The problem isn’t the apology. It’s the obnoxious need to apologize for everything that is the problem. That is why it was also wrong. It wasn’t wrong of CMU to say “sorry we were better,” but the need to do so is a terrible statement about the world we live in.
We can no longer celebrate greatness or success. Shame is now a required feature of accomplishment. We have to appeal to the loudest tantrums and coddle everyone for fear that somebody may have their delicate little feelings hurt.
There is an old saying “the inmates are running the asylum,” which makes a statement of lunacy in authority. This, however, goes further than that. It’s not about insanity; it’s about infantile behavior dictating everything.
Demanding a team and university feel bad and apologize for having a vastly better team than their opponent is worse than inmates running the asylum; it’s toddlers running the nursery.
The real world doesn’t have participation trophies; it has winners and losers.
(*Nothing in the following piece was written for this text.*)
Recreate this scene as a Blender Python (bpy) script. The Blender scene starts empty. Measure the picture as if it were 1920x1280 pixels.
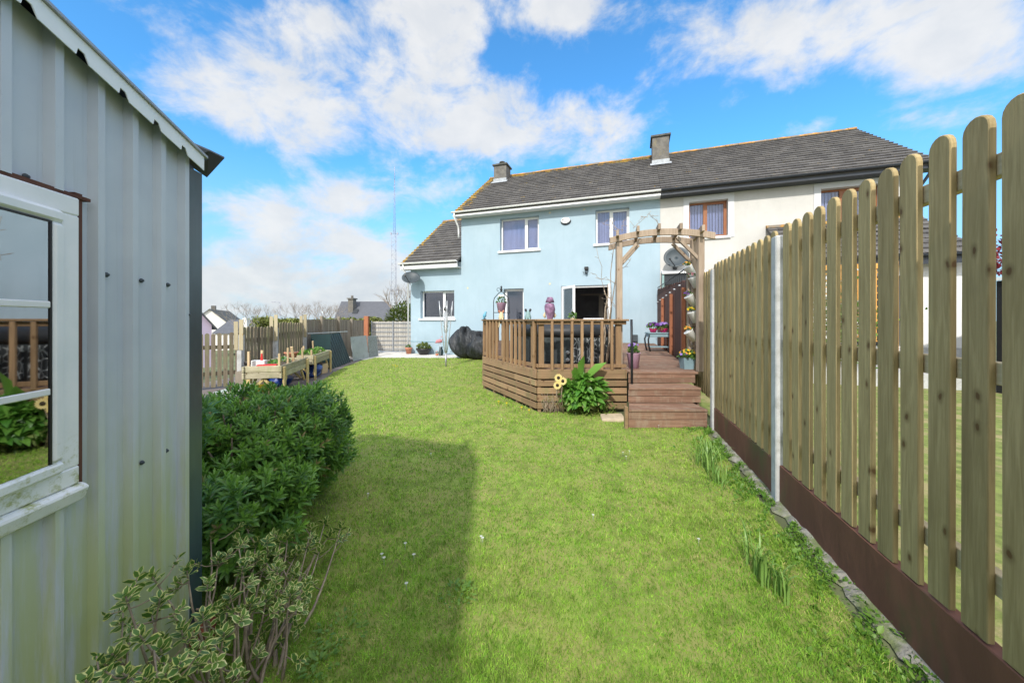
import bpy, math, random
import numpy as np
from mathutils import Vector, Matrix
random.seed(7); rng=np.random.default_rng(11)
R=math.radians; PI=math.pi
sc=bpy.context.scene; COL=sc.collection
F=680.0; CX=960.0; HY=600.0; EYE=1.4
def W(px,py,Y): return Vector(((px-CX)/F*Y, Y, EYE+(HY-py)/F*Y))
def G(px,py,h=0.0):
    Y=F*(EYE-h)/(py-HY); return Vector(((px-CX)/F*Y,Y,h))
# ------------------------------------------------------------------ mesh builder
class MB:
    def __init__(s,M=None): s.v=[];s.f=[];s.r=[];s.uv={};s.sm=[];s.M=M or Matrix.Identity(4);s.rnd=0.5
    def vert(s,p):
        s.v.append(s.M@Vector(p)); s.r.append(s.rnd); return len(s.v)-1
    def face(s,idx,uv=None,smooth=False):
        s.f.append(tuple(idx)); s.sm.append(smooth)
        if uv: s.uv[len(s.f)-1]=uv
    def poly(s,pts,uv=None,smooth=False): s.face([s.vert(p) for p in pts],uv,smooth)
    def box(s,a,b,taper=0):
        x0,y0,z0=a;x1,y1,z1=b
        if x0>x1:x0,x1=x1,x0
        if y0>y1:y0,y1=y1,y0
        if z0>z1:z0,z1=z1,z0
        P=[(x0,y0,z0),(x1,y0,z0),(x1,y1,z0),(x0,y1,z0),(x0,y0,z1),(x1,y0,z1),(x1,y1,z1),(x0,y1,z1)]
        i=[s.vert(p) for p in P]
        for f in ((0,3,2,1),(4,5,6,7),(0,1,5,4),(1,2,6,5),(2,3,7,6),(3,0,4,7)): s.face([i[k] for k in f])
    def bar(s,p,q,w,d,up=(0,0,1)):
        p=Vector(p);q=Vector(q);z=(q-p).normalized();u=Vector(up)
        if abs(z.dot(u))>.98:u=Vector((0,1,0))
        x=z.cross(u).normalized();y=z.cross(x).normalized()
        i=[]
        for e in (p,q):
            for a,b in ((-1,-1),(1,-1),(1,1),(-1,1)): i.append(s.vert(e+x*a*w/2+y*b*d/2))
        for f in ((0,1,2,3),(7,6,5,4),(0,4,5,1),(1,5,6,2),(2,6,7,3),(3,7,4,0)): s.face([i[k] for k in f])
    def tube(s,pts,rad,seg=6,caps=True):
        pts=[Vector(p) for p in pts]; n=len(pts)
        if not hasattr(rad,'__len__'): rad=[rad]*n
        prev=None; rings=[]
        for k,p in enumerate(pts):
            t=(pts[min(k+1,n-1)]-pts[max(k-1,0)])
            t=t.normalized() if t.length>1e-9 else Vector((0,0,1))
            a=prev if prev else (Vector((1,0,0)) if abs(t.x)<.8 else Vector((0,1,0)))
            x=(a-t*a.dot(t)).normalized(); prev=x; y=t.cross(x)
            rings.append([s.vert(p+(x*math.cos(2*PI*j/seg)+y*math.sin(2*PI*j/seg))*rad[k]) for j in range(seg)])
        for k in range(n-1):
            for j in range(seg):
                a,b=rings[k],rings[k+1]; s.face((a[j],a[(j+1)%seg],b[(j+1)%seg],b[j]),None,True)
        if caps: s.face(rings[0][::-1]); s.face(rings[-1])
    def lathe(s,prof,seg=20,c=(0,0,0),closed=True,wob=0,sq=0):
        c=Vector(c); rings=[]
        for k,(r,z) in enumerate(prof):
            ring=[]
            for j in range(seg):
                a=2*PI*j/seg; rr=r*(1+wob*math.sin(3*a+k*.9)+wob*.7*math.sin(7*a+k*2.3))
                ring.append(s.vert(c+Vector((rr*math.cos(a),rr*math.sin(a),z))))
            rings.append(ring)
        for k in range(len(prof)-1):
            for j in range(seg):
                a,b=rings[k],rings[k+1]; s.face((a[j],a[(j+1)%seg],b[(j+1)%seg],b[j]),None,True)
        if closed: s.face(rings[0][::-1]); s.face(rings[-1])
    def prism(s,outline,axis_pts):
        """outline: list of 3-D points; extruded by vector axis_pts"""
        d=Vector(axis_pts); a=[s.vert(p) for p in outline]; b=[s.vert(Vector(p)+d) for p in outline]; n=len(a)
        s.face(a); s.face(b[::-1])
        for k in range(n): s.face((a[k],b[k],b[(k+1)%n],a[(k+1)%n]))
def wloc(o):
    v=Vector((0,0,0))
    while o: v=v+o.location; o=o.parent
    return v
def link(o,parent=None):
    COL.objects.link(o)
    if parent: o.parent=parent
    return o
def props(o,label=None,cat=None,group=None,kind=None):
    if label:o['label']=label
    if cat:o['category']=cat
    if group:o['group']=group
    if kind:o['kind']=kind
    return o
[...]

Sometimes the winning and losing is close and sometimes it isn’t. Sometimes life straight up knocks us down and kicks us hard while we’re there. And it doesn’t apologize for doing it.
That is why we ought to celebrate our wins and find the resiliency to get through our losses. It should happen in sports and it should happen in life.
If we go crying “unsportsmanlike!” just because we lose dramatically, we’re not championing right and wrong; we’re just stamping our feet because we didn’t get our way.
When we support that kind of behavior through apology, we validate and reinforce the behavior. That is precisely what modern society has done long before CMU had to say “sorry we’re better than Johnson and Wales.”
What we all should be doing is celebrating the win rather than arguing about the results. CMU had a record performance. That seems to have been lost in the commotion.
Greatness and success is something we should aspire to, not apologize for. Let’s get back to that. Doing so is bigger than one game and bigger than CMU. It takes all of society to stop whining about losing and return to celebrating winning.